Problem details -> Copy each line where the word "picture" occurs.

Material provided ->
------

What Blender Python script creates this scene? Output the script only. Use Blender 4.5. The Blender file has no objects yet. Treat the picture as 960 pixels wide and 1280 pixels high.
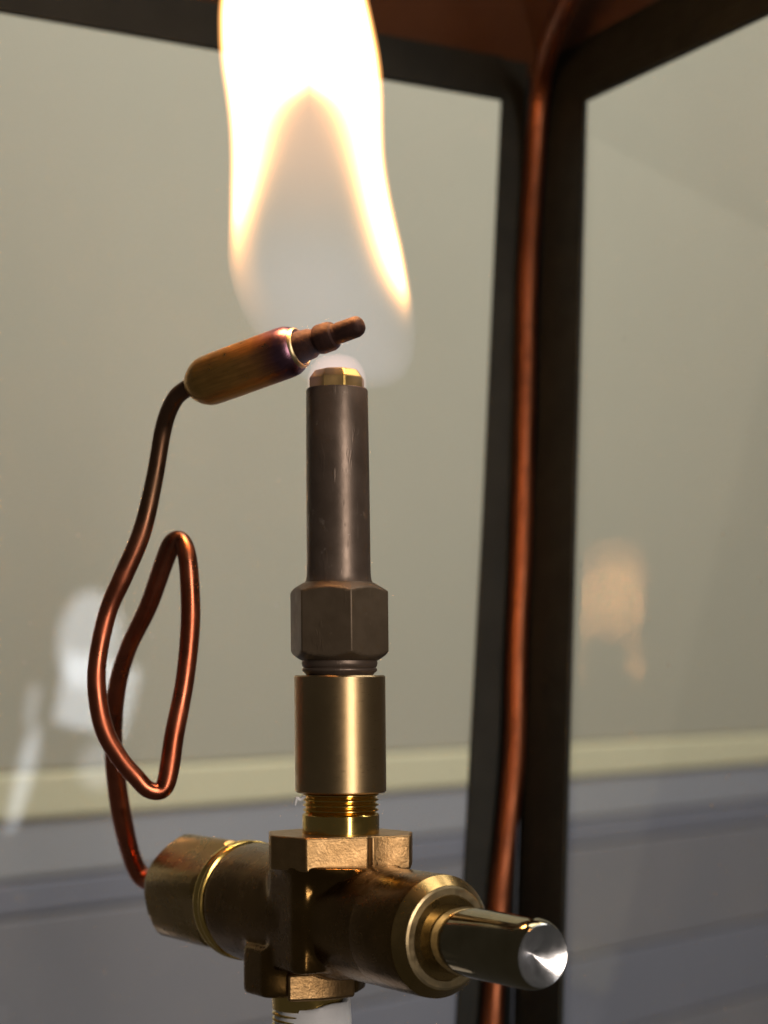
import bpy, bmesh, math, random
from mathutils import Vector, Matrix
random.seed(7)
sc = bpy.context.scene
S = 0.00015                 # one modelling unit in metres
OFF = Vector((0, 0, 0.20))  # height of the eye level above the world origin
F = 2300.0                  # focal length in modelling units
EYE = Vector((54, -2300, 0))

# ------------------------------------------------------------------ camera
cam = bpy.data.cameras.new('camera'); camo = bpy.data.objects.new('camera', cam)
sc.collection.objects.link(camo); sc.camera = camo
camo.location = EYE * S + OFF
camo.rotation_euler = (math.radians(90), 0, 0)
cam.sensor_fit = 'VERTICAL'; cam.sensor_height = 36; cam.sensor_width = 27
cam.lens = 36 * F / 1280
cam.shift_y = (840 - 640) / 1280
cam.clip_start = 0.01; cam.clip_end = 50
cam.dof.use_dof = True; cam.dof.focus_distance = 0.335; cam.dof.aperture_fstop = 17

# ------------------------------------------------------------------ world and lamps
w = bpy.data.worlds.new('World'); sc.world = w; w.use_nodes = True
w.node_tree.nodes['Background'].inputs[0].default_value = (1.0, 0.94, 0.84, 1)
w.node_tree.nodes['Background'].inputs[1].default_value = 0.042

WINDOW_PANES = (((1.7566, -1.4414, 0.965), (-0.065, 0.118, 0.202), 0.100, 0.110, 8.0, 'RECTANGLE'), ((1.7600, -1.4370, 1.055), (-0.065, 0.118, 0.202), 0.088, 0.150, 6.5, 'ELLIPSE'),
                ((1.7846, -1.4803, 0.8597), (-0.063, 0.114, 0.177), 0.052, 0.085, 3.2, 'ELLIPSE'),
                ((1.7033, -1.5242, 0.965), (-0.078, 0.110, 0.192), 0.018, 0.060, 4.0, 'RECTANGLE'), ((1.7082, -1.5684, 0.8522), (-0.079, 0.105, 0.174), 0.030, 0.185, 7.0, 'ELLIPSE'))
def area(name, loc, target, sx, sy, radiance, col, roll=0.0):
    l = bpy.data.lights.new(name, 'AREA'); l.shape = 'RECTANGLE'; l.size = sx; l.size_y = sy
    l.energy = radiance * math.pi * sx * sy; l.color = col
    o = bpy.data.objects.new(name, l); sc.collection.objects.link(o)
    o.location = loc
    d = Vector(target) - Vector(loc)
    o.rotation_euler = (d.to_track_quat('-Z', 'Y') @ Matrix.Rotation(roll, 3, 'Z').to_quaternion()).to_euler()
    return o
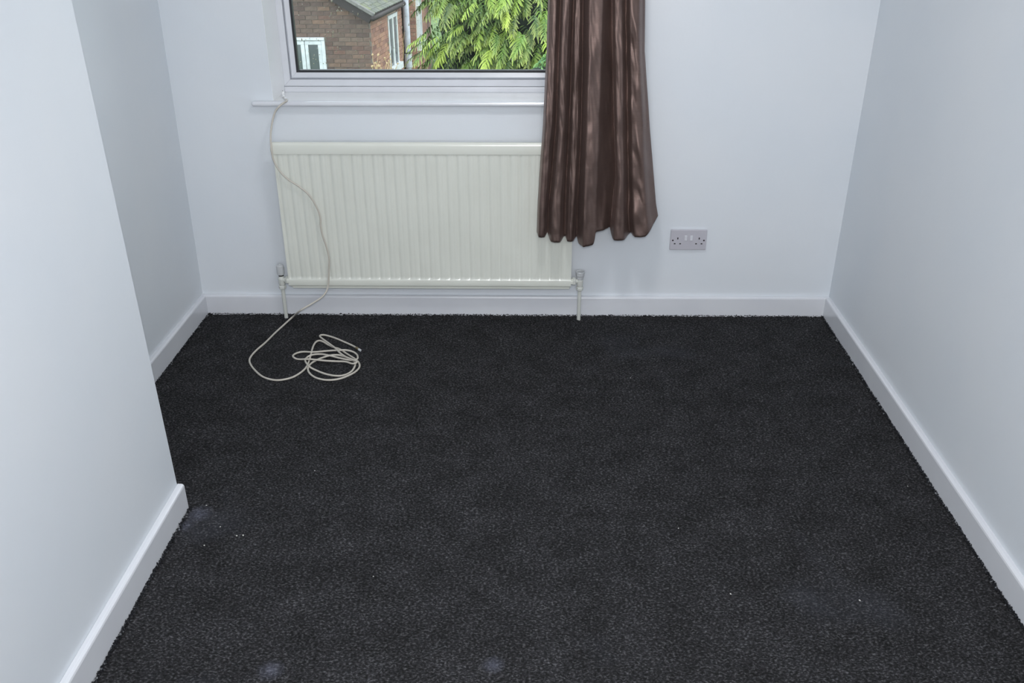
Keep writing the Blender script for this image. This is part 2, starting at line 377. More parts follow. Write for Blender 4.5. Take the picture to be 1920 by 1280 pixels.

------

Solution for this exercise ->
What Blender Python script creates this scene? Output the script only. Use Blender 4.5. The Blender file has no objects yet. Treat the picture as 960 pixels wide and 1280 pixels high.
Keep writing the Blender script for this image. This is part 2, starting at line 377. More parts follow. Write for Blender 4.5. Take the picture to be 1920 by 1280 pixels.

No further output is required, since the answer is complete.